On Stranger Tides: Hawaii fans catch some swashbuckling action off Kamehameha Highway
On Stranger Tides: Hawaii fans catch some swashbuckling action off Kamehameha Highway

KANEOHE—Drivers on Kamehameha Highway, in Kaneohe, pulled over to take in the sight of something unusual at Heeia Kea Pier. The ominous Black Pearl, of Disney’s Pirates Of The Caribbean movies, was docked at the pier yesterday.

Locals and tourists alike gasped and gazed at the swashbuckling action of crew members practicing sword fighting for scenes in the fourth installment of the film series, which has grossed over $2.7 billion worldwide.

Jordan Tamai of Ewa and Kyrie Puaoi of Kahaluu were part of the onlookers who drove out to Kaneohe in hopes of catching a glimpse of series headliner Johnny Depp. The actor, however, was not to be found.

Depp will return to his role as the bumbling Captain Jack Sparrow in Pirates of the Caribbean: On Stranger Tides, which began shooting this summer on Oahu and Kauai and be released in 2011. The film is produced by Jerry Bruckheimer and directed by Rob Marshall.

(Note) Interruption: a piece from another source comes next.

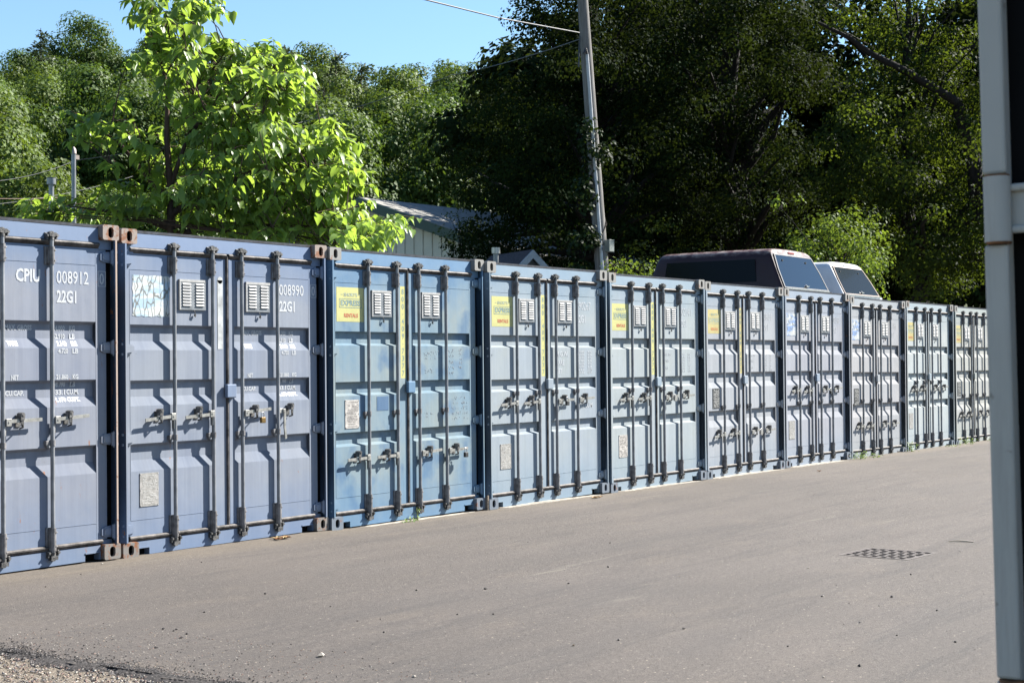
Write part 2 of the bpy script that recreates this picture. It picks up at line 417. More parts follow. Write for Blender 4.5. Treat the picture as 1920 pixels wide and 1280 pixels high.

Previous leads Orlando Bloom and Keira Knightley won’t be joining Depp this time around to reprise their roles as the love struck Will Turner and Elizabeth Swann. The actors said they thought the Will/Elizabeth storyline went as far as it could.

Depp will instead be joined by a host of big names who are new to the series, including Penelope Cruz as Angelica, a mysterious woman from Captain Sparrow’s past, and English Actor Ian McShane as the legendary pirate Blackbeard.

“We’ve always sought out the most extraordinary and exotic locations ... Hawaii provides an amazing range of both land and seascapes, and we’re delighted to return for On Stranger Tides,” Bruckheimer said in a statement.

Small portions of the third installment in the series Pirates of the Caribbean: At World’s End, were shot on Maui and Molokai.

Gov. Linda Lingle estimated the production will generate $85 million in spending in Hawaii, which is reeling from the steep drop-off in tourism stemming from the global economic crisis.